RE: real vs. synthetic width glyphs

> From: Florian Rivoal [mailto:florian@rivoal.net]
> Sent: Wednesday, July 10, 2013 3:52 AM
> To: www-style@w3.org
> Subject: Re: real vs. synthetic width glyphs
> 
> On Tue, 09 Jul 2013 20:09:25 +0200, Sylvain Galineau <galineau@adobe.com>
> wrote:
> 
> > By 'if using 1/n glyphs is not optimal' do you mean 'if *the author*
> > does not want to use the 1/n glyphs provided by the font'? If so then
> > yes, it's absolutely fine for them to be able to override the default
> > behavior.
> > It's
> > also fine for UAs to do something interesting when no such glyphs are
> > present in the specified font. I do not think any of this is really
> > the issue though.
> >
> > The argument is about *requiring* interoperable behavior when the font
> > does provides 1/n glyphs. My understanding of the resolution is that
> > it does not actually do so.
> 
> My understanding of the resolution is the same as yours. As requiring the use of special
> glyphs when they are all available leaves the door open for Koji's
> #12 use case, I think the only question left is Elika's "MI" use case.

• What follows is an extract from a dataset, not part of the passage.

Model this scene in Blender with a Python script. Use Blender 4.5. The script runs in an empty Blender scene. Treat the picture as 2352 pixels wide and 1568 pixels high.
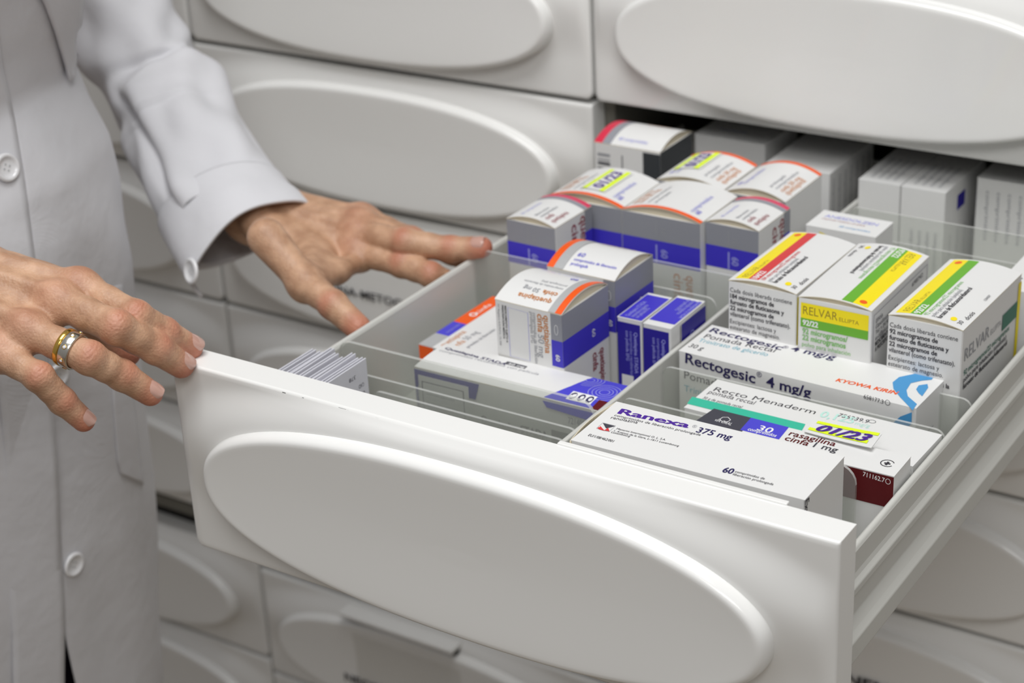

Ah, sorry I missed this one before replying; so I guess the answer is both Florian and Sylvain are fine not to require use of 1/n width glyphs if not all grapheme clusters have the 1/n width glyphs, so meaning this type of tweaks are totally fine to be allowed.

Elika's "MI" use case is actually much more common than mine; see the example figure 7 of the spec[1]. You'll find "10" and "27" are wider than other Kanji characters, that is, the picture is using normal proportional glyphs rather than hwid.

With some fonts, using proportional glyphs without scaling will be too wide, and may interude underlines or ruby. I agree with John, Slyvain, Florian, and Alan that hwid is better than scaling in such cases, but some fonts are perfectly fine to use normal proportional glyphs.

So the question really is, do we want to set minimum quality, or do we want to prevent some UAs doing better by additional tweaks, or both?